You’ll find lots of support from Mr. Bunnyhurt with your suicide theory, but not from me. I’m not sure why it looks that way to you. If I was gonna take out a big plane with a small plane, I’d take the thing out, not bump his wing and prop. But even before that, I’d do the sensible thing: get right up behind the guy, select guns, and take him out that way. No radar warning involved. Then, either land and claim the fighter was lost, or eject safely near Hainan and photo the wreckage (“Hey, lookit what your big plane did to our fighter!”)

Tactically speaking, a suicide mission makes no sense.

I don’t think we should even apologize for what has happened. I mean after all the spy plane was 24 miles off the coast in international waters. Whose to say that we were spying on them anyways. What it came down to was a game of chicken and the spay plane is just not as manueverable as a fighter and hit the other plane. Not to mention that they have some of our people even though they deny it.

To be fair, I don’t think it’s likely that any “professional” coiuld have concluded tha tther ewas an official attempt to damage an American plane through shodowing. It makes little sense, given that the probability of doing enough damage to ensure an emergency landing while not doing so much damage as to destroy it is nill.

Further more, everything presented about the pilot suggests a “maverich” pilot. A pilot, who while carrying out orders, would take them too far and unprofessionally risk, not onlyu his life, but the lives of the American crew and, given the “crisis” it culd create, countless other lives.

About the flare thing; I’m assuming you mean something analogous to the incendiary devices used to destroy things with moving parts by melting them. While it’s possible, I couldn’t comment “professionally”, I’d say it’s unlikely from an engineering standpoint. It’s would seem far easier to simply throw the thing over board.

Have you any citable reference to the use of “flares” in the destruction of sensitive equipment?

It seems to me (a westerner, albeit an Australian one) that the Chinese remarks on the incident are patently absurd.
I am reminded of a scene in a television show in which an elderly man is berating his wife for crashing their car…

Her response: “It darted out in front of me!”
His reply: “I have never once, in all my life, seen a cow dart anywhere”

It would be hilarious if those nutballs didn’t have weapons of mass destruction at their disposal.

Their protestations that the American aircraft violated their airspace after declaring a mayday leave me livid when I think of the hundreds of thousands of dollars that the Australian taxpayer spends bailing millionaire yachting enthusiasts out of danger when their round the world yacht race comes unstuck. China, as does any other nation, has a responsibility to air and sea craft in difficulties. Suggesting that the aircraft should have ditched at sea rather than enter Chinese airspace is to utterly abrogate their resonsibilities to the international community.

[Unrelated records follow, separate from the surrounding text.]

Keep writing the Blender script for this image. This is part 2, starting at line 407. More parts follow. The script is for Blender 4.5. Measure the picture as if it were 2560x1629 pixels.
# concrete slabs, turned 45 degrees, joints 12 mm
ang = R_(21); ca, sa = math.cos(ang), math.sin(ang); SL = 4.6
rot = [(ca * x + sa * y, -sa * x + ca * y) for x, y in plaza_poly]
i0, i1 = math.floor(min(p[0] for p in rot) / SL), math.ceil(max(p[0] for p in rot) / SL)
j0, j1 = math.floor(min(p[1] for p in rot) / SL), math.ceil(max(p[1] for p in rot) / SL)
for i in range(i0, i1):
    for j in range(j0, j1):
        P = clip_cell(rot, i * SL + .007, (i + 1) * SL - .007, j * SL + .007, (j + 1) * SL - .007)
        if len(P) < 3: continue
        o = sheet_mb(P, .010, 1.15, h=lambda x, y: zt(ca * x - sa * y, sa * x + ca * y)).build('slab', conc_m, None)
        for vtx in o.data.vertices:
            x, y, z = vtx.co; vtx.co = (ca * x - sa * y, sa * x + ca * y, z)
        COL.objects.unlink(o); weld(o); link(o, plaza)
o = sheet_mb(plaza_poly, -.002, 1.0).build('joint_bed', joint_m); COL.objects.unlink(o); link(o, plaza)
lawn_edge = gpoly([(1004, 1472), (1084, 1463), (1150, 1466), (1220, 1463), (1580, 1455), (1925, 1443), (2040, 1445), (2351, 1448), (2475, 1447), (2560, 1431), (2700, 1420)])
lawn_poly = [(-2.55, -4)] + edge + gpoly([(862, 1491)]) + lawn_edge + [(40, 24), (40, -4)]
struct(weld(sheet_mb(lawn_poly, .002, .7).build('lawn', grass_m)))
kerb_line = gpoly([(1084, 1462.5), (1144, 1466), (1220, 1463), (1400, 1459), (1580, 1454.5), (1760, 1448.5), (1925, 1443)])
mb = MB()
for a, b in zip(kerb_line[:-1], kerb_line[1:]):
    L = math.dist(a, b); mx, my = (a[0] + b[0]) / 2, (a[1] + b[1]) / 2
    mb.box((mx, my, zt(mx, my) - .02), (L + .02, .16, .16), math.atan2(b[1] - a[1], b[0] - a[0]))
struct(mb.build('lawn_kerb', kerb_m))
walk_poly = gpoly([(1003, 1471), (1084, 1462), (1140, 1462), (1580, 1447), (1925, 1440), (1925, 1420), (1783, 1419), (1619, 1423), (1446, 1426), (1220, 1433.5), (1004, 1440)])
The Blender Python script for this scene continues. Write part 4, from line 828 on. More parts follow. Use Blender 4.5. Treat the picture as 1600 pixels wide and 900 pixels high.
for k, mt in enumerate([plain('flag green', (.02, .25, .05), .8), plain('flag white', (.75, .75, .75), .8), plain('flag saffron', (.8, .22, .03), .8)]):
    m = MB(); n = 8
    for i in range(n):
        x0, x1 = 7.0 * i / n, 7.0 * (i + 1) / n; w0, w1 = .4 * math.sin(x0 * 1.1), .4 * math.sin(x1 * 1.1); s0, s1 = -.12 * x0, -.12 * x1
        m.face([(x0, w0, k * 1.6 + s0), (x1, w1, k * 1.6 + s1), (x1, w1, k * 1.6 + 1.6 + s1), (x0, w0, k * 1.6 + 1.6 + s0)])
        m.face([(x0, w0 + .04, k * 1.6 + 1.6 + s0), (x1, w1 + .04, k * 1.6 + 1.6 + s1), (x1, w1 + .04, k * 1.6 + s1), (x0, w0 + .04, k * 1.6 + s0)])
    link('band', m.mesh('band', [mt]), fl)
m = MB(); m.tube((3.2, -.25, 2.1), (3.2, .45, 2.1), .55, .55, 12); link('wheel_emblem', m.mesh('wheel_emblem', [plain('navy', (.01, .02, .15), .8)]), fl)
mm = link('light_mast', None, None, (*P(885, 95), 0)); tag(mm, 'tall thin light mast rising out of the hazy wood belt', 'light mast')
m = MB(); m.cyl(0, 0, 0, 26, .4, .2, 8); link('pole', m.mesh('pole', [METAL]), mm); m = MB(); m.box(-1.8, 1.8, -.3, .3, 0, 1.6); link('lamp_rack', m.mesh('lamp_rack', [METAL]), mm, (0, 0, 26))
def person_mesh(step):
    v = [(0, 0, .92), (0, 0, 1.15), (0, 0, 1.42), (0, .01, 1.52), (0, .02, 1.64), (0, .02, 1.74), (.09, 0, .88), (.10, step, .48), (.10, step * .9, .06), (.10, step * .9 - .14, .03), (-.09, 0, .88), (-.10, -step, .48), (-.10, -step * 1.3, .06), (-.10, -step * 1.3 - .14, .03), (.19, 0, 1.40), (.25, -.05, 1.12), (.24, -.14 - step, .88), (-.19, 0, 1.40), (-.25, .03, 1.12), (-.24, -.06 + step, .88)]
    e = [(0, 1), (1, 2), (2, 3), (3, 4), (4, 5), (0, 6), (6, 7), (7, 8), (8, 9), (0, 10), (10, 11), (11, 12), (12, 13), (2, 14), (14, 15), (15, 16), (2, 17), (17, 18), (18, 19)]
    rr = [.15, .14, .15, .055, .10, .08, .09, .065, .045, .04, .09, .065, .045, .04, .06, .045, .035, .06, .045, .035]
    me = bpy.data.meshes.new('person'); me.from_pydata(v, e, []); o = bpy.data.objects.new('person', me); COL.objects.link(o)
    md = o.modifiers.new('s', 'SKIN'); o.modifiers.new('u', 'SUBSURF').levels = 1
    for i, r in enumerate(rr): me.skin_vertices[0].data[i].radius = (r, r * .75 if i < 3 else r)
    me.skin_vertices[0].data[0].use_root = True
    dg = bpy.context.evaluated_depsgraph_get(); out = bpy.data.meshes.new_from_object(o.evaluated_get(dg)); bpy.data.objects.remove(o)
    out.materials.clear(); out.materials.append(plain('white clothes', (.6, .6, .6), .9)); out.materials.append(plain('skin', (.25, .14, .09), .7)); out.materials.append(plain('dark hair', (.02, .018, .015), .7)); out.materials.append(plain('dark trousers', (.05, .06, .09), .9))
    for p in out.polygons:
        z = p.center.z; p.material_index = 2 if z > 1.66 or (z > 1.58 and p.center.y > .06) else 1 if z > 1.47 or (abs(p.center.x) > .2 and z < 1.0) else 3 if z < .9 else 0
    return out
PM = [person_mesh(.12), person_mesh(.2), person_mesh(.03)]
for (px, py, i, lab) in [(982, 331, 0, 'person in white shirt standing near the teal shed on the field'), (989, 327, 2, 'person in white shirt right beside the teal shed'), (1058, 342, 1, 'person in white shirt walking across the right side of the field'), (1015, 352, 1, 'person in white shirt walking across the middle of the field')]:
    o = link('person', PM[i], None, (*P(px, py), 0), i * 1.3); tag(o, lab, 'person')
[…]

The aircraft itself, however, is another matter. The Chinese could have interrogated the airmen, detained the pilot for a longer period to perform their own inquest into the incident all the while ripping the aircraft apart for whatever secrets remained for the taking under the guise of, well, why bother disguising it? as everyone would know what they were up to. They could have come across as a responsible international citizen even while they milked the incident for whatever data on the plane that their technicians could extract.

Instead, they decided to play disingenuous and dishonest games. I heard a chinese diplomat on the news castigating the Americans for their “lack of concern for the life of the Chinese pilot”… As I recall, the US immediately offered to assist in the search for the lost pilot. What more do they want?

My bad. I was aiming for overexaturation. I believe I suceeded. Yea, I think the exact same thing, I dont honestly think that China meant to do it as sucicide, but just for dominance. just an extremely dumb think that a high school bully would do. Anyone read Ender’s Game? Remeber what happened to Ender’s class bully? My point exactly.